How does porosity heterogeneity affect the transport properties of multibore filtration membranes?

The prediction of pressure and flow distributions inside porous membranes is important if the geometry deviates from single- bore tubular geometries. This task remains challenging, especially when considering local porosity variations caused by lumen- and shell-side membrane skins and macro- and micro-void structures, all of them present in multibore membranes.This study analyzes pure water forward and reverse permeation and backwashing phenomena for a polymeric multibore membrane with spatially-varying porosity and permeability properties using computational fluid dynamics simulations. The heterogeneity of porosity distribution is experimentally characterized by scanning electron microscopy scans and reconstructed cuboids of X-ray micro-computed tomography scans. The reconstructed cuboids are used to determine porosity, pore size distribution, and intrinsic permeability in the membrane’s porous structure in all spatial directions.
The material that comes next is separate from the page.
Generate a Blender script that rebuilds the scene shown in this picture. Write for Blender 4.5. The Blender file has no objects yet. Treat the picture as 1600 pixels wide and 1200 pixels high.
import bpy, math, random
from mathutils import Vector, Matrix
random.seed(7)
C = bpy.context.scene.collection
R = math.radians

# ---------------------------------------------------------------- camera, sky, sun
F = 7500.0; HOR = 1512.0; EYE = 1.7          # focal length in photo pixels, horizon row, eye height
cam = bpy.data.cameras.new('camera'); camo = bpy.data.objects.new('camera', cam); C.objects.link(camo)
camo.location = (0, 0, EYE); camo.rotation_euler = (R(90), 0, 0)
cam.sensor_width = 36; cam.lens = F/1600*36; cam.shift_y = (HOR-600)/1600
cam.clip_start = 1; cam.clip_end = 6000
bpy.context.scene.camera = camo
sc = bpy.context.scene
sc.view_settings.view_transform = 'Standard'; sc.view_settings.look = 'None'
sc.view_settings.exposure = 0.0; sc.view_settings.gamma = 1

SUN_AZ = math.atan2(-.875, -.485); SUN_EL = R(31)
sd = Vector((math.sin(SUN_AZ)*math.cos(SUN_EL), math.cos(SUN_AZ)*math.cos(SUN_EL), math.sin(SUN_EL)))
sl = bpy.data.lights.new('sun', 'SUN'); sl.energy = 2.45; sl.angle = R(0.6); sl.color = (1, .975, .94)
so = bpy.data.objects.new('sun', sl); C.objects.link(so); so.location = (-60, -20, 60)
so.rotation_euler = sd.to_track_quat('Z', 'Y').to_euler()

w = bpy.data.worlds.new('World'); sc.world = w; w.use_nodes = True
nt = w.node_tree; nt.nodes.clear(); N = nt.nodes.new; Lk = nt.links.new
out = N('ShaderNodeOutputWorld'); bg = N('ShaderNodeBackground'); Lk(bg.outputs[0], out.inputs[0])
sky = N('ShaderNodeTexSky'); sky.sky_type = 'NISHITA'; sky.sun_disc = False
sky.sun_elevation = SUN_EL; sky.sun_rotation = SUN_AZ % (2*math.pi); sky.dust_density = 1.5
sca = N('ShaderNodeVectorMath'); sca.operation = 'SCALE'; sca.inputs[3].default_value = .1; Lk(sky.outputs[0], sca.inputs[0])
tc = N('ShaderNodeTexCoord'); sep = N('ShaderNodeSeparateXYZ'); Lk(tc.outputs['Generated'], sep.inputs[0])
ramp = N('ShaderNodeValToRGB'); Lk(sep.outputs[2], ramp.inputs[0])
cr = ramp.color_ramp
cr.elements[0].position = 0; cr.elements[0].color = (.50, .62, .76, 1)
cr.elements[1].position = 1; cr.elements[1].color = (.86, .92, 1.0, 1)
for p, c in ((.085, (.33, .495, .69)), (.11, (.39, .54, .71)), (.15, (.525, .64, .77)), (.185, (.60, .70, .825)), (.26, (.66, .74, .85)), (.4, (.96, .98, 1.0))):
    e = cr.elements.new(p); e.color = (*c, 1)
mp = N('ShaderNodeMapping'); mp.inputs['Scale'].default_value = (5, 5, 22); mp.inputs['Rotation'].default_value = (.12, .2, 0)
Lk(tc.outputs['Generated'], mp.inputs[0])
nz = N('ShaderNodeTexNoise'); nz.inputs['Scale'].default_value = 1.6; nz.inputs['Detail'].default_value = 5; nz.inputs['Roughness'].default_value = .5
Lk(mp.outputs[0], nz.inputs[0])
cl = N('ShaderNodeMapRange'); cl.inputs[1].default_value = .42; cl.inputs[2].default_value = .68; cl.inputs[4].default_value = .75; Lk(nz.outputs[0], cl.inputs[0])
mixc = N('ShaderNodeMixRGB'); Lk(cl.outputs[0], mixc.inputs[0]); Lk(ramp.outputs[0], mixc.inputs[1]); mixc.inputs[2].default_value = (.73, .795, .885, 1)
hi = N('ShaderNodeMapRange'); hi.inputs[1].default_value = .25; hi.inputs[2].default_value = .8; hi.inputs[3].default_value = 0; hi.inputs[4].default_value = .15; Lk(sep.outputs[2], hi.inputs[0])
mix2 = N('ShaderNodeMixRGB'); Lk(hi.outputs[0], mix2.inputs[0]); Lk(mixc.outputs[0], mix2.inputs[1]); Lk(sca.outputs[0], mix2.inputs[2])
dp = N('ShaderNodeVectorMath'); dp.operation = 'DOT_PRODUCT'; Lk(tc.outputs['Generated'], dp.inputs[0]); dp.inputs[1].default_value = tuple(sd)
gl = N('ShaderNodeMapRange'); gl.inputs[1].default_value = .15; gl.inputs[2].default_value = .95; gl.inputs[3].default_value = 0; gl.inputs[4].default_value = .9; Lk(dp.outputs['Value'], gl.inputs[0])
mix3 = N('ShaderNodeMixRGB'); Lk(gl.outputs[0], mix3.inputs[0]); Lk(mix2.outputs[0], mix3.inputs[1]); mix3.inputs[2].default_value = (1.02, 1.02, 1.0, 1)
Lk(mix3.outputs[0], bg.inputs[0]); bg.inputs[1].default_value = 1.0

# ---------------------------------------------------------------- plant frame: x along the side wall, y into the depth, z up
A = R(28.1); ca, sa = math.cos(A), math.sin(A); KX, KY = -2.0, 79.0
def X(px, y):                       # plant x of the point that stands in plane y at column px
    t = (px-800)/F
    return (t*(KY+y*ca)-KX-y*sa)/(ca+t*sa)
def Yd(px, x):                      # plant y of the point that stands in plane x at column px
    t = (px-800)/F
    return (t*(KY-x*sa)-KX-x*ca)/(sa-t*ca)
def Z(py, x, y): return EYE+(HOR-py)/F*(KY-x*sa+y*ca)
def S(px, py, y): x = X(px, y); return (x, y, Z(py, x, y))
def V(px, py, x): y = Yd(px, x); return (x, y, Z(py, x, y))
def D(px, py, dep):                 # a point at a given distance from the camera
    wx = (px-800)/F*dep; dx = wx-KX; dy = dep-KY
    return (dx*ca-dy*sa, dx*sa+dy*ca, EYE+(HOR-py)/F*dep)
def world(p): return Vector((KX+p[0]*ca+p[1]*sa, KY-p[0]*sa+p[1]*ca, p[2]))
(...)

These position-dependent properties are then applied to porous media flow simulations of the whole membrane domain with different properties for separation layer, support structure, and outside skin layer. Various cases mimicking the pure water permeation, fouling, and backwashing behavior of the membrane are simulated and compared to previously obtained MRI measurements.This work reveals (a) anisotropic permeability values and isoporosity in all directions and (b) differing contributions of each lumen channel to the total membrane performance, depending on the membrane-skin’s properties. This study encourages to pertain the quest of understanding the interaction of spatially distributed membrane properties and the overall membrane module performance of multibore membranes.